For Atsu, one of the NDC delegates who would be voting in the January 21st primaries, but for Sammy’s decision to contest in his Constituency, no one knew of them. "He has, just by showing interest in contesting, put us on the map. Now, I hear of us on the radio and in the news papers. For that, he has my vote.”

The issue of experience was topical at the time of his appointment and probably still is. To this, he says “every assignment, every new responsibility brings with it inexperience because we live to take up new challenges and a life worth living is the life that is not scared to take up new challenges. I believe that I'm at my best when under rated, I always prefer to be the under dog.”

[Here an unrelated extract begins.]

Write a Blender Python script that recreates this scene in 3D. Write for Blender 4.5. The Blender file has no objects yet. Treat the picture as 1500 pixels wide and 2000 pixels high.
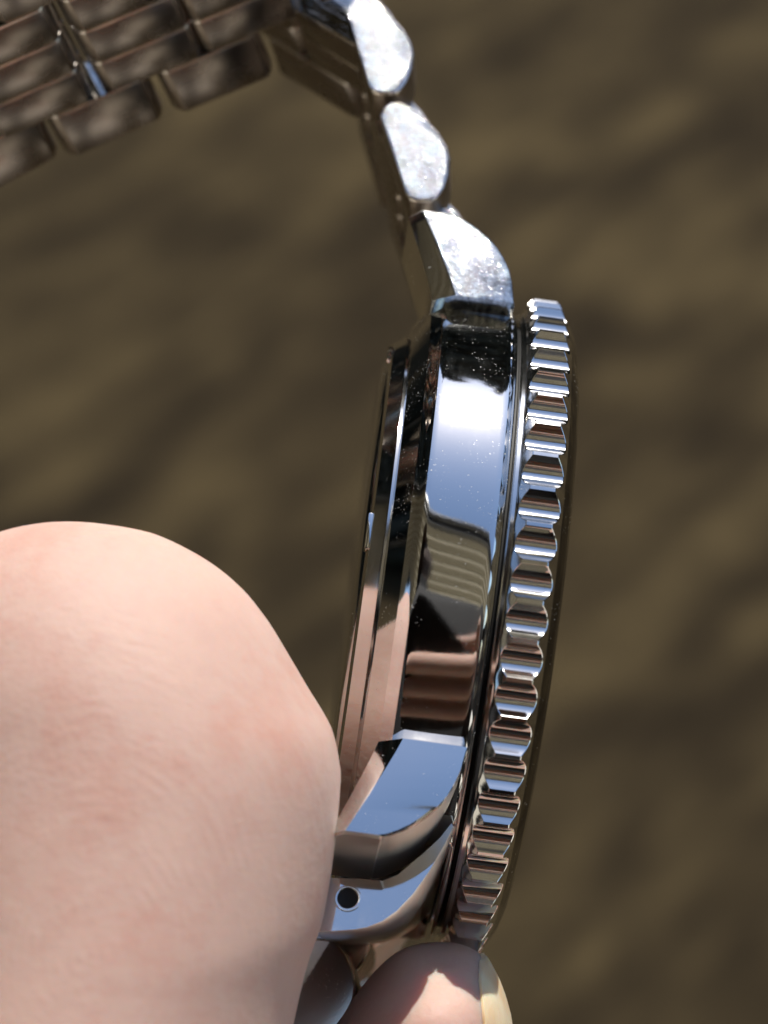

When Barrack Obama was contesting for United States presidency, Africans had a hope that his election will mean development for the continent because he is a son of the soil. I did not share this view. For me, there are times when the symbolic role of leadership far outweighs any “developmental agenda” and Obama’s presidency was one such historic moment. He could stay in the White house for four years and not lift a finger and his essence in history would have been achieved. Years of colonialism, exploitation, degradation, the African race’s contribution to the West’s development so unnoticed … for all of these to be acknowledged and celebrated by the appointment of one man – is enough for me.
I have similar sentiments about this man. His being in government, if for nothing at all, for me is symbolic - it is time our generation take our place in the development of our nation.  He does not have the luxury of sitting and doing nothing, we cannot afford it as a nation and certainly, the North Tongu Constituency I visited, looking at the infrastructure, cannot afford it too. Hopefully, youthful energy translates into dynamic leadership.